*299OPINION
MANDERINO, Justice.This is an appeal by the prosecution from a pre-trial order which suppressed all statements given to the police by the appellee, Lawrence Murphy, who was awaiting trial for the murder of one William Serepy. The victim’s body was found on Woodland Avenue in Philadelphia on September 30, 1972. About four months later, in January of 1973, the appellee walked into a police station. When a police officer asked if he could help the appellee, the appellee replied “I think I killed a man on Woodland Avenue in November. I punched on him.” Subsequently, appellee was advised of his constitutional rights and gave additional inculpatory statements to the police. The trial court found that the appellee was suffering from a mental disorder at the time he made the statements and concluded, therefore, that the appellee did not knowingly, intelligently, and voluntarily waive his constitutional rights. All of the appellee’s statements were ruled inadmissible at trial.
The prosecution in this appeal challenges only the suppression of the statement made by the appellee when he initially arrived at the police station. Other suppressed statements made subsequent to his initial statement are, thus, not involved in this appeal.

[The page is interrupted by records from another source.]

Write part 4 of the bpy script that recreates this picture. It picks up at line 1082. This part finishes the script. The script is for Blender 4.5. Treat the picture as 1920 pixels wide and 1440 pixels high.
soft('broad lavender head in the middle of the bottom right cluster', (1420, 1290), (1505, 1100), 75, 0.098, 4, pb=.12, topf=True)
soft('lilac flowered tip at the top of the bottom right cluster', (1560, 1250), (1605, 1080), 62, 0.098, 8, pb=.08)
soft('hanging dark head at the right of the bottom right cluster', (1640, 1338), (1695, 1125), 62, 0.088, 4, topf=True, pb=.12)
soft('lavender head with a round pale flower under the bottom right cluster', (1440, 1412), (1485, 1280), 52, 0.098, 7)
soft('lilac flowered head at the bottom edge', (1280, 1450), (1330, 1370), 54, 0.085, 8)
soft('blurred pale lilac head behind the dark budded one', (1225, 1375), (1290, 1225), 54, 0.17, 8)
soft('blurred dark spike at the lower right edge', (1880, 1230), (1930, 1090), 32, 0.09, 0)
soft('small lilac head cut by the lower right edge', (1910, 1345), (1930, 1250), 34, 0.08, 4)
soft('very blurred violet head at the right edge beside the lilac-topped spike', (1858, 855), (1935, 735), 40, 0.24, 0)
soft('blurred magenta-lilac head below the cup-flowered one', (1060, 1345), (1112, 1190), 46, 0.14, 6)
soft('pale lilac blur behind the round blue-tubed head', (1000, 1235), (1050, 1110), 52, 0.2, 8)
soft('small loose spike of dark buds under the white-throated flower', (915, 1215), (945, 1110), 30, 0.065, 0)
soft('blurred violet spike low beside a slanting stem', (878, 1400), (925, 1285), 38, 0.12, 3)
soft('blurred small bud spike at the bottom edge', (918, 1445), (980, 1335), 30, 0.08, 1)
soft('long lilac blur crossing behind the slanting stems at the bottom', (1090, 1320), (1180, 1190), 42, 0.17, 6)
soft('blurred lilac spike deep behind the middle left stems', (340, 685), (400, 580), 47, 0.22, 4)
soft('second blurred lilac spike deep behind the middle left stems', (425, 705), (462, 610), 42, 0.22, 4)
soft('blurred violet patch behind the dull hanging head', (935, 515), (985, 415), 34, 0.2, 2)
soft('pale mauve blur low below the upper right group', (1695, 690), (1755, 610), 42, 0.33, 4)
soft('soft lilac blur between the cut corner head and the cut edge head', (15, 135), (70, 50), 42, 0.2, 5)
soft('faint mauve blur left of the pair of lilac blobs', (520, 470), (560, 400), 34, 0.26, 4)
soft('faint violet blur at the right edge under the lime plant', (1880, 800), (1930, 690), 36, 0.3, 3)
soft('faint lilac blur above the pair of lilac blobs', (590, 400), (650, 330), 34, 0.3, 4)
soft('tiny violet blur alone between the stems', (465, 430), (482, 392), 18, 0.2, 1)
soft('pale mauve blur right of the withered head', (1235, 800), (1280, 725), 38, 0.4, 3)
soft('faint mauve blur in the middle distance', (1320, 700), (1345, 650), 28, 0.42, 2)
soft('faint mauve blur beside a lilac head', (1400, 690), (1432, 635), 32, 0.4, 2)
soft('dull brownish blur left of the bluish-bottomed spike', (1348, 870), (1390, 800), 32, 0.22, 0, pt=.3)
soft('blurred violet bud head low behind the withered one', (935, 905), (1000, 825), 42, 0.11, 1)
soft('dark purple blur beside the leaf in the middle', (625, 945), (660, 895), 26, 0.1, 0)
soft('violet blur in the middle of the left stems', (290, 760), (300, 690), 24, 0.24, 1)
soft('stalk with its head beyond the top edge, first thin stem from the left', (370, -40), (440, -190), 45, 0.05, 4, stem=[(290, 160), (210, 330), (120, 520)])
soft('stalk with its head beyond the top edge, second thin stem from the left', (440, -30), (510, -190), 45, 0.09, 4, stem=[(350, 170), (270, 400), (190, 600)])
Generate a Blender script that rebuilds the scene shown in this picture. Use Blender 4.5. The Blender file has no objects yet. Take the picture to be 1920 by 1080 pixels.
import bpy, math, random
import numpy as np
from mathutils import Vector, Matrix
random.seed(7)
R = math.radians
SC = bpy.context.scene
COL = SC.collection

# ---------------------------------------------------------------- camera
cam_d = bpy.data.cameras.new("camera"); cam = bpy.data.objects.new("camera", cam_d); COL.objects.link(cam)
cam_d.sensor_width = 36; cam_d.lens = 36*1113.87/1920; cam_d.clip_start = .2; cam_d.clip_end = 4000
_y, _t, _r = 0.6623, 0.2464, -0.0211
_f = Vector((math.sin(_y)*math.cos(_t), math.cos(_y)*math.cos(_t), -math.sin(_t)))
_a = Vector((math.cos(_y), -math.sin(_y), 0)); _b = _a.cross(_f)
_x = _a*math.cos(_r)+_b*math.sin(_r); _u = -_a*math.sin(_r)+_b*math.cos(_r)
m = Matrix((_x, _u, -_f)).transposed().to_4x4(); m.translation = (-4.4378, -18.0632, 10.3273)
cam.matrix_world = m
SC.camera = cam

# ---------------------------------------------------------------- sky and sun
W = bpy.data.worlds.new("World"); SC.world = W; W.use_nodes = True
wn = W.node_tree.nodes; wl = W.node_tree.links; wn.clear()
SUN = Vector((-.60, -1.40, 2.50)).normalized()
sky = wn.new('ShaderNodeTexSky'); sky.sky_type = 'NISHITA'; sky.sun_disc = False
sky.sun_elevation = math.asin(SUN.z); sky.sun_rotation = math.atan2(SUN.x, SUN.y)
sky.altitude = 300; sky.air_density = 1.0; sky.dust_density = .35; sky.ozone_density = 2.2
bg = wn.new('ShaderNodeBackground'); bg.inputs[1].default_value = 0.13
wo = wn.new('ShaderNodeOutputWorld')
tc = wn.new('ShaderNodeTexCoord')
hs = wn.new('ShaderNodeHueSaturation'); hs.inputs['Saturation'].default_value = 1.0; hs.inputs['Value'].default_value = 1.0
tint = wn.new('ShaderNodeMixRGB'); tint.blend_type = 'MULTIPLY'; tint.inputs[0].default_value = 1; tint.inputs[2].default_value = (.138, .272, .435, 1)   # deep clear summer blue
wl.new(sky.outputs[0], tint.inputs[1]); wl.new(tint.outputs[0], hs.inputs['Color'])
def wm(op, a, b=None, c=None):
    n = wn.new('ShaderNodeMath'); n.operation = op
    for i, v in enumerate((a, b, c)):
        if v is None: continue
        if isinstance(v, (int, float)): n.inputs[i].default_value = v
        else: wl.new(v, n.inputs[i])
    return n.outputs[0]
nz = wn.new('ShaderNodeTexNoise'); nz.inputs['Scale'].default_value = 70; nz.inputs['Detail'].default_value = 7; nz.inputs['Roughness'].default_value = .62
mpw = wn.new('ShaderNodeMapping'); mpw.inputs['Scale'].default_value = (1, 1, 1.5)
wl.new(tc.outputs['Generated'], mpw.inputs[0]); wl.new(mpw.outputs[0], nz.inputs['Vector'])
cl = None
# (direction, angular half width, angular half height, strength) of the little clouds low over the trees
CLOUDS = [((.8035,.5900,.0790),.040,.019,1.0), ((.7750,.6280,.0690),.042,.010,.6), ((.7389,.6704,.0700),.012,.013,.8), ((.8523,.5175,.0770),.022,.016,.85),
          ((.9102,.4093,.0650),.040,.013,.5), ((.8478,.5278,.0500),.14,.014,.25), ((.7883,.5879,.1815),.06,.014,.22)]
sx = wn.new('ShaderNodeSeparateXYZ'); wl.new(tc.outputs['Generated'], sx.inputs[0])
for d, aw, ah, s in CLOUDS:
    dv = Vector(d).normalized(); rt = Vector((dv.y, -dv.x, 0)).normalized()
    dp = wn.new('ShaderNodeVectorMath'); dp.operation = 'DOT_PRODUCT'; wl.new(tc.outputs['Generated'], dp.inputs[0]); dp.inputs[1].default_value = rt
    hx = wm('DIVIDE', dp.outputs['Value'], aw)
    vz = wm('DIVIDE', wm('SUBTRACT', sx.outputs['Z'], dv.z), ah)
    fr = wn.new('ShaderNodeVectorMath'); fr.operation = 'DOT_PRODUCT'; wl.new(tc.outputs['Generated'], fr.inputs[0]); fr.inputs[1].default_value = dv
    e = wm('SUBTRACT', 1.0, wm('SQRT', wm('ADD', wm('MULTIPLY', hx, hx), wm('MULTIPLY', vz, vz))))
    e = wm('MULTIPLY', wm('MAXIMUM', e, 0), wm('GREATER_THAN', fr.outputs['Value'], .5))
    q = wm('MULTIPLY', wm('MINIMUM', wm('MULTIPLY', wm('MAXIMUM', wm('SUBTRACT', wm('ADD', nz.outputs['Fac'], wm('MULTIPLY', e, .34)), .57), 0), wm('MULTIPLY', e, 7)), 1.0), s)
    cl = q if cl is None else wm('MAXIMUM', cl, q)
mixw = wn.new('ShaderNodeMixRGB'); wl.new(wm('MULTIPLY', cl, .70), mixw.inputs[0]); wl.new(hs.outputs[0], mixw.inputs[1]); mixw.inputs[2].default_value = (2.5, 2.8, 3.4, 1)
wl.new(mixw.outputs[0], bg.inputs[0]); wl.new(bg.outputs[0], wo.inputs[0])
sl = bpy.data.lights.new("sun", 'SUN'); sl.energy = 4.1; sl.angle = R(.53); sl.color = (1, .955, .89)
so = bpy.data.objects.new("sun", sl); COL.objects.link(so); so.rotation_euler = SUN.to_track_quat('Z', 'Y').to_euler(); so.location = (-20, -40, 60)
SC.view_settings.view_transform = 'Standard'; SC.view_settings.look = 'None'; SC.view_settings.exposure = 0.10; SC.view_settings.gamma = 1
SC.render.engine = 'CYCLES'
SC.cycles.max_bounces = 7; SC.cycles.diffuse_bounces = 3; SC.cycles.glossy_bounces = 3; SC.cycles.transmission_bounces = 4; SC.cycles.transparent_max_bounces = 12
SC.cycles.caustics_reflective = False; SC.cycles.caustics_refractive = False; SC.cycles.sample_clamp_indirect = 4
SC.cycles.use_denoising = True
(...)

The prosecution argues that the suppression of evidence prior to trial under Rule 323 of the Pennsylvania Rules of Criminal Procedure, 19 P.S. Appendix, should be limited to evidence obtained in violation of constitutional rights. We agree.
Rule 323(a) provides:
“The defendant or his attorney may make application to the court to suppress any evidence alleged to have *300been obtained, in violation of the defendant’s constitutional rights.”
(Emphasis added.)
The comment to Rule 323 explains the purpose and scope of the rule:
“The rule is designed to provide one single procedure for the suppression of evidence alleged to have been obtained in violation of the defendant’s constitutional rights. It does not contemplate suppression of evidence simply because its introduction may be prejudicial or may even constitute harmful or plain error. The rule was revised to cover violations of Mapp v. Ohio, 367 U.S. 643, 81 S.Ct. 1684, 6 L.Ed.2d 1081 (1961); Escobedo v. Illinois, 378 U.S. 478, 84 S.Ct. 1758, 12 L.Ed.2d 977 (1964); Jackson v. Denno, 378 U.S. 368, 84 S.Ct. 1774, 12 L.Ed.2d 908, 1 A.L.R.3d 1205 (1964); Miranda v. Arizona, 384 U.S. 436, 86 S. Ct. 1602, 16 L.Ed.2d 694, 10 A.L.R.3d 974 (1966); United States v. Wade, 388 U.S. 218, 87 S.Ct. 1926, 18 L.Ed.2d 1149 (1967); and Gilbert v. California, 388 U. S. 263, 87 S.Ct. 1951, 18 L.Ed. 1178 (1967) and others that may be decided by the Courts in the future, so long as they are obtained in violation of constitutional rights.” (Emphasis in original.)
In this case, the trial court suppressed an unsolicited statement made by the appellee which was not obtained in violation of the appellee’s constitutional rights. See Commonwealth v. Yount, 455 Pa. 303, 314 A.2d 242 (1974). Since Rule 323 limits pre-trial suppression orders to the suppression of evidence obtained in violation of constitutional rights, the trial court’s order is vacated, insofar as it applies to the initial statement made by the appellee when he arrived at the police station. It is so ordered.
POMEROY, J., filed a concurring opinion. EAGEN and O’BRIEN, JJ., concur in the result. *301NIX, J., filed a dissenting opinion, in which JONES, C. J., and ROBERTS, J., join. ROBERTS, J., filed a dissenting opinion, in which JONES, C. J., and NIX, J., join.